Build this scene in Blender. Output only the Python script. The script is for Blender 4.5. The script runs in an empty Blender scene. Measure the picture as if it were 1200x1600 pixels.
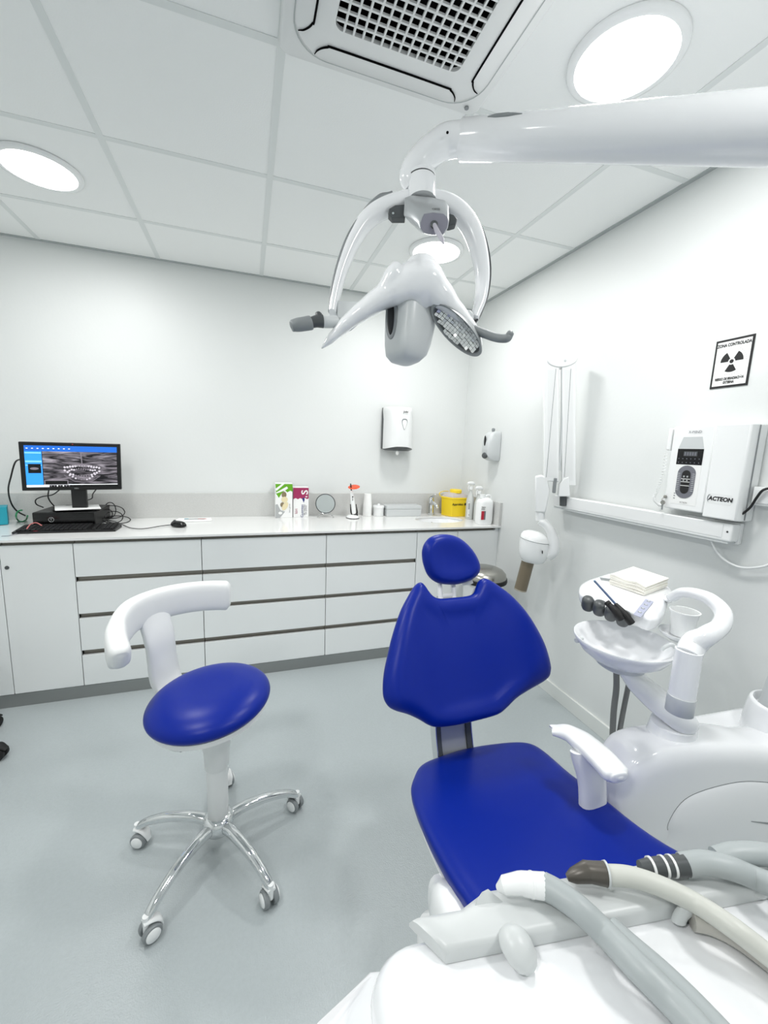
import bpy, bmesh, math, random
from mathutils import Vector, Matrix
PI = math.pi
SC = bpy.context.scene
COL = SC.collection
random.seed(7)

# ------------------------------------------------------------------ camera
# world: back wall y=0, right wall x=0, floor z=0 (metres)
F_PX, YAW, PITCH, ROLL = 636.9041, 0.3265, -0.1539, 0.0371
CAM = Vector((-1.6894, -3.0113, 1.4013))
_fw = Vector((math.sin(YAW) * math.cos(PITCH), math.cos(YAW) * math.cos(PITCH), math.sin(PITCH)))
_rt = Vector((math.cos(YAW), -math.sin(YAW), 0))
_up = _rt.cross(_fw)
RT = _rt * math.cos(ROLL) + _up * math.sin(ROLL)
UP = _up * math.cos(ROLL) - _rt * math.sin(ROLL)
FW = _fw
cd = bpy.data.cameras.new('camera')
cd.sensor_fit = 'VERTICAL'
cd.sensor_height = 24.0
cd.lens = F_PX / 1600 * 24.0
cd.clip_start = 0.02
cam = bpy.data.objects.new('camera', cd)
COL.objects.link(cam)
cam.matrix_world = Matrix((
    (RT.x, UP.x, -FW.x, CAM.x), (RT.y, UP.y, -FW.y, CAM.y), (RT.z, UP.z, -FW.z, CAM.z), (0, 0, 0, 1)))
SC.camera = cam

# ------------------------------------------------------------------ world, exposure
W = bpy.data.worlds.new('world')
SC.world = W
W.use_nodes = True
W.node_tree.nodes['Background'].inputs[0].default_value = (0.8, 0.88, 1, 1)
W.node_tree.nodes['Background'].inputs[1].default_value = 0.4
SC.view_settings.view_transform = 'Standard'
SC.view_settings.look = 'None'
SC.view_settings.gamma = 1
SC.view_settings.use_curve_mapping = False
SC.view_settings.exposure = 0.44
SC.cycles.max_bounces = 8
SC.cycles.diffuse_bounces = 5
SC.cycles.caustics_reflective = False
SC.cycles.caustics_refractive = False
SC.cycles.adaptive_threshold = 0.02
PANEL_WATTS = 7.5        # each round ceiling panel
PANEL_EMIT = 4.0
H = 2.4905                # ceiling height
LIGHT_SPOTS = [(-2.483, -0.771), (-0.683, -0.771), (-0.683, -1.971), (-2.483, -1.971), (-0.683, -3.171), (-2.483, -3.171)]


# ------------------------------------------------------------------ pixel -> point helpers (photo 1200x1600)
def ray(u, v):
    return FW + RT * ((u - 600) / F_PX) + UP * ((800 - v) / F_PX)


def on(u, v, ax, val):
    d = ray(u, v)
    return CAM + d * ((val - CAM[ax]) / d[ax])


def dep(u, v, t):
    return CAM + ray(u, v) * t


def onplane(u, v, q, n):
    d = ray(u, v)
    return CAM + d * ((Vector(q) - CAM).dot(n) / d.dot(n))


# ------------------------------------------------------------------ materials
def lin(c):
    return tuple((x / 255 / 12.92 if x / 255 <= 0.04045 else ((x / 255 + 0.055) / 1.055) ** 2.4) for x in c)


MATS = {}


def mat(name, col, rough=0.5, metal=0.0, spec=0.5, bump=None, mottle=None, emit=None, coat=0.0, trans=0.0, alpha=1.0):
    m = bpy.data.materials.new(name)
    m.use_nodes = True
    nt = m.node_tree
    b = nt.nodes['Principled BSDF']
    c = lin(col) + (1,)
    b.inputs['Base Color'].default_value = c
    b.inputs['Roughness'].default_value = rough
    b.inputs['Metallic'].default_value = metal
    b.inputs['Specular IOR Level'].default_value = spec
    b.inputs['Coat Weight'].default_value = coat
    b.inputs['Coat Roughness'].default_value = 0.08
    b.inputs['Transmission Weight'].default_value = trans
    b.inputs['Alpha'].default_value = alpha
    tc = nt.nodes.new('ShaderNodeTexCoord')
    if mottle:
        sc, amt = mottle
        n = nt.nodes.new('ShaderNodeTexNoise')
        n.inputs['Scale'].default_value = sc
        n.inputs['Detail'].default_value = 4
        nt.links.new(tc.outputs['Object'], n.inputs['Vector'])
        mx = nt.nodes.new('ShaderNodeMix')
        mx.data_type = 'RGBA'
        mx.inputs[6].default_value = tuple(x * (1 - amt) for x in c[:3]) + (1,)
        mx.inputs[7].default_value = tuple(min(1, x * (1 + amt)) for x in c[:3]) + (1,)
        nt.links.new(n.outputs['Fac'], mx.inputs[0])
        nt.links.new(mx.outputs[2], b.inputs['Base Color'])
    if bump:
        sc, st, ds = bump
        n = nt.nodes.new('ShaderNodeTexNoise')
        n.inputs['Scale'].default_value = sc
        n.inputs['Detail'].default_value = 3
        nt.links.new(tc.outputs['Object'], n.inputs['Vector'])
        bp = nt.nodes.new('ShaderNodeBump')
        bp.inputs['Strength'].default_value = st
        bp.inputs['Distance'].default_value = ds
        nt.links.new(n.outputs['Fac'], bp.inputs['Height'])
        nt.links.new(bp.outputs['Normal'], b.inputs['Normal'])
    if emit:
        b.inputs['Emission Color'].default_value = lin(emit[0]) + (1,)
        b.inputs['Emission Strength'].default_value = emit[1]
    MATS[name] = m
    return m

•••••

**YOUR GOAL:**
Quote the preceding listing precisely and completely, omitting its images.

**RIGHT ANSWER:**
Build this scene in Blender. Output only the Python script. The script is for Blender 4.5. The script runs in an empty Blender scene. Measure the picture as if it were 1200x1600 pixels.
import bpy, bmesh, math, random
from mathutils import Vector, Matrix
PI = math.pi
SC = bpy.context.scene
COL = SC.collection
random.seed(7)

# ------------------------------------------------------------------ camera
# world: back wall y=0, right wall x=0, floor z=0 (metres)
F_PX, YAW, PITCH, ROLL = 636.9041, 0.3265, -0.1539, 0.0371
CAM = Vector((-1.6894, -3.0113, 1.4013))
_fw = Vector((math.sin(YAW) * math.cos(PITCH), math.cos(YAW) * math.cos(PITCH), math.sin(PITCH)))
_rt = Vector((math.cos(YAW), -math.sin(YAW), 0))
_up = _rt.cross(_fw)
RT = _rt * math.cos(ROLL) + _up * math.sin(ROLL)
UP = _up * math.cos(ROLL) - _rt * math.sin(ROLL)
FW = _fw
cd = bpy.data.cameras.new('camera')
cd.sensor_fit = 'VERTICAL'
cd.sensor_height = 24.0
cd.lens = F_PX / 1600 * 24.0
cd.clip_start = 0.02
cam = bpy.data.objects.new('camera', cd)
COL.objects.link(cam)
cam.matrix_world = Matrix((
    (RT.x, UP.x, -FW.x, CAM.x), (RT.y, UP.y, -FW.y, CAM.y), (RT.z, UP.z, -FW.z, CAM.z), (0, 0, 0, 1)))
SC.camera = cam

# ------------------------------------------------------------------ world, exposure
W = bpy.data.worlds.new('world')
SC.world = W
W.use_nodes = True
W.node_tree.nodes['Background'].inputs[0].default_value = (0.8, 0.88, 1, 1)
W.node_tree.nodes['Background'].inputs[1].default_value = 0.4
SC.view_settings.view_transform = 'Standard'
SC.view_settings.look = 'None'
SC.view_settings.gamma = 1
SC.view_settings.use_curve_mapping = False
SC.view_settings.exposure = 0.44
SC.cycles.max_bounces = 8
SC.cycles.diffuse_bounces = 5
SC.cycles.caustics_reflective = False
SC.cycles.caustics_refractive = False
SC.cycles.adaptive_threshold = 0.02
PANEL_WATTS = 7.5        # each round ceiling panel
PANEL_EMIT = 4.0
H = 2.4905                # ceiling height
LIGHT_SPOTS = [(-2.483, -0.771), (-0.683, -0.771), (-0.683, -1.971), (-2.483, -1.971), (-0.683, -3.171), (-2.483, -3.171)]


# ------------------------------------------------------------------ pixel -> point helpers (photo 1200x1600)
def ray(u, v):
    return FW + RT * ((u - 600) / F_PX) + UP * ((800 - v) / F_PX)


def on(u, v, ax, val):
    d = ray(u, v)
    return CAM + d * ((val - CAM[ax]) / d[ax])


def dep(u, v, t):
    return CAM + ray(u, v) * t


def onplane(u, v, q, n):
    d = ray(u, v)
    return CAM + d * ((Vector(q) - CAM).dot(n) / d.dot(n))


# ------------------------------------------------------------------ materials
def lin(c):
    return tuple((x / 255 / 12.92 if x / 255 <= 0.04045 else ((x / 255 + 0.055) / 1.055) ** 2.4) for x in c)


MATS = {}


def mat(name, col, rough=0.5, metal=0.0, spec=0.5, bump=None, mottle=None, emit=None, coat=0.0, trans=0.0, alpha=1.0):
    m = bpy.data.materials.new(name)
    m.use_nodes = True
    nt = m.node_tree
    b = nt.nodes['Principled BSDF']
    c = lin(col) + (1,)
    b.inputs['Base Color'].default_value = c
    b.inputs['Roughness'].default_value = rough
    b.inputs['Metallic'].default_value = metal
    b.inputs['Specular IOR Level'].default_value = spec
    b.inputs['Coat Weight'].default_value = coat
    b.inputs['Coat Roughness'].default_value = 0.08
    b.inputs['Transmission Weight'].default_value = trans
    b.inputs['Alpha'].default_value = alpha
    tc = nt.nodes.new('ShaderNodeTexCoord')
    if mottle:
        sc, amt = mottle
        n = nt.nodes.new('ShaderNodeTexNoise')
        n.inputs['Scale'].default_value = sc
        n.inputs['Detail'].default_value = 4
        nt.links.new(tc.outputs['Object'], n.inputs['Vector'])
        mx = nt.nodes.new('ShaderNodeMix')
        mx.data_type = 'RGBA'
        mx.inputs[6].default_value = tuple(x * (1 - amt) for x in c[:3]) + (1,)
        mx.inputs[7].default_value = tuple(min(1, x * (1 + amt)) for x in c[:3]) + (1,)
        nt.links.new(n.outputs['Fac'], mx.inputs[0])
        nt.links.new(mx.outputs[2], b.inputs['Base Color'])
    if bump:
        sc, st, ds = bump
        n = nt.nodes.new('ShaderNodeTexNoise')
        n.inputs['Scale'].default_value = sc
        n.inputs['Detail'].default_value = 3
        nt.links.new(tc.outputs['Object'], n.inputs['Vector'])
        bp = nt.nodes.new('ShaderNodeBump')
        bp.inputs['Strength'].default_value = st
        bp.inputs['Distance'].default_value = ds
        nt.links.new(n.outputs['Fac'], bp.inputs['Height'])
        nt.links.new(bp.outputs['Normal'], b.inputs['Normal'])
    if emit:
        b.inputs['Emission Color'].default_value = lin(emit[0]) + (1,)
        b.inputs['Emission Strength'].default_value = emit[1]
    MATS[name] = m
    return m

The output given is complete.